La Constitución de Montecristi desarrolla tesis ligadas a la reconstitución y racionalización del Estado. Refuerza las regulaciones ambientales de la economía. Configura un modelo de desarrollo que propende a la igualdad social y al sostenimiento de la soberanía económica y alimentaria del país. Con el derecho a la seguridad social cobija a las personas que tienen a cargo el trabajo no remunerado del hogar. Refuerza el principio de no-discriminación, la paridad de género en los cargos de designación y en las candidaturas. Reconoce la plurinacionalidad del Estado. Promueve la participación social y la democracia directa. Da primacía al poder civil sobre el actor militar. Profundiza el sufragio universal ampliando el electorado con el contingente de jóvenes mayores de 16 años, los ecuatorianos en el exterior, los extranjeros, los reos sin sentencia, los policías y militares…

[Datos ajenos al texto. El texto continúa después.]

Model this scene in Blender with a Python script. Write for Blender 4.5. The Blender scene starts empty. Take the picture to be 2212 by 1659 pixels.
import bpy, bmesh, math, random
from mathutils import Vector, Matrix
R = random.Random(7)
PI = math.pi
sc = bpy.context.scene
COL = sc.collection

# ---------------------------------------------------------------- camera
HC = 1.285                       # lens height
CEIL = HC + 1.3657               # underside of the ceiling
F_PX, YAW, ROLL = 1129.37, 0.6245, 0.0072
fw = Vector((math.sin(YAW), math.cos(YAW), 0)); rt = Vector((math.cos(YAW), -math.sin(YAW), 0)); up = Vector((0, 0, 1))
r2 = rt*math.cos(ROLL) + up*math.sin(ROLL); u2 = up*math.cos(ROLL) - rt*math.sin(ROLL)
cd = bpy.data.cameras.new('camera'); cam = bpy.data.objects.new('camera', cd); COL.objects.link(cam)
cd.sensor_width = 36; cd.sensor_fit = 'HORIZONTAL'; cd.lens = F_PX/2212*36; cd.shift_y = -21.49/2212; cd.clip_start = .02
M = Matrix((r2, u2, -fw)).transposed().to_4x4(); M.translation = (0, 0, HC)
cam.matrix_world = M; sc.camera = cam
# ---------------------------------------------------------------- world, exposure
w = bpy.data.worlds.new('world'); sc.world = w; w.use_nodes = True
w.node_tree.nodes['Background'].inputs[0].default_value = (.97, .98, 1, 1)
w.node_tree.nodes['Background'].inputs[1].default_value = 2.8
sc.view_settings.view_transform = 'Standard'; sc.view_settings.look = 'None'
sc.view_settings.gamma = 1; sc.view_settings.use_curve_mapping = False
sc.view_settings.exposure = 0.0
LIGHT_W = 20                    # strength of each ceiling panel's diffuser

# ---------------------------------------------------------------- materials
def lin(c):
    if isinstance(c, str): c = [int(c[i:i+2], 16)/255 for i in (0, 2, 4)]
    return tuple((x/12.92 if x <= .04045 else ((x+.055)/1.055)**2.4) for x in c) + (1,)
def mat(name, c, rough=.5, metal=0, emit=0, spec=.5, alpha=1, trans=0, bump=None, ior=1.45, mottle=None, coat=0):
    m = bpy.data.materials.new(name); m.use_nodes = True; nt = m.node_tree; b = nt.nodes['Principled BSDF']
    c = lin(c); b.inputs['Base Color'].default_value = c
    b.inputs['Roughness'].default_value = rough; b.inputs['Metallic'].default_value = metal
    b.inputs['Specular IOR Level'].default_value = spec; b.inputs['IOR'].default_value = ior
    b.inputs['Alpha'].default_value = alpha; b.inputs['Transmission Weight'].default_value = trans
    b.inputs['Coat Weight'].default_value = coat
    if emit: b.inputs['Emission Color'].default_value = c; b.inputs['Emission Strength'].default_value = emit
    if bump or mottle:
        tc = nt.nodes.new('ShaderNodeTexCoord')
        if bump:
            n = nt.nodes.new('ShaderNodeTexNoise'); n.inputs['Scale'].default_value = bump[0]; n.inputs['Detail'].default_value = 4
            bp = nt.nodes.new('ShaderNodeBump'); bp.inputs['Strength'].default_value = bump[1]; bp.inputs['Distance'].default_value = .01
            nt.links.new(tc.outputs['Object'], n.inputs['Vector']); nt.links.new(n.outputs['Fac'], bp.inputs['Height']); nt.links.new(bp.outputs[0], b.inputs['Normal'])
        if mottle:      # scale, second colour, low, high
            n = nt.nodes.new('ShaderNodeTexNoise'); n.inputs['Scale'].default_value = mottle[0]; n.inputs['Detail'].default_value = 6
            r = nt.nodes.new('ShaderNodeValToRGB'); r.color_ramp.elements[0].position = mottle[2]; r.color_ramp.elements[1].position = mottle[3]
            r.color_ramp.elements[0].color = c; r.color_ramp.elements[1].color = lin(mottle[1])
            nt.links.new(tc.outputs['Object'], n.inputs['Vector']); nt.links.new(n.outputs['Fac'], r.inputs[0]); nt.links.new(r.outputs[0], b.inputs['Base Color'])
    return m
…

Algunos de estos avances fueron inicialmente calificados por Correa como barbaridades. En efecto, durante la última semana del proceso constituyente Correa incrementó la presión sobre la Asamblea para rectificar “las barbaridades”. El proyecto constitucional fue defendido in extremis por los segmentos más progresistas de la Asamblea y del mismo gobierno. Públicamente se denunció que muchos artículos del texto constitucional fueron modificados a última hora. En campaña, Corea tomó en sus manos la defensa de la nueva Carta Magna y definió al referéndum del 28 de septiembre como “La madre de todas las batallas”. Los sectores de oposición aupados en el activismo eclesiástico, emprendieron una feroz ofensiva contra el régimen. Con todo esto los riegos de polarización política en el país se agrandaron.

Notas de pie de página

1: En la segunda vuelta Correa obtuvo el 57%

2: Brazo político-electoral del movimiento indígena ecuatoriano.

3: Fue designado para ese cargo Augusto Barrera.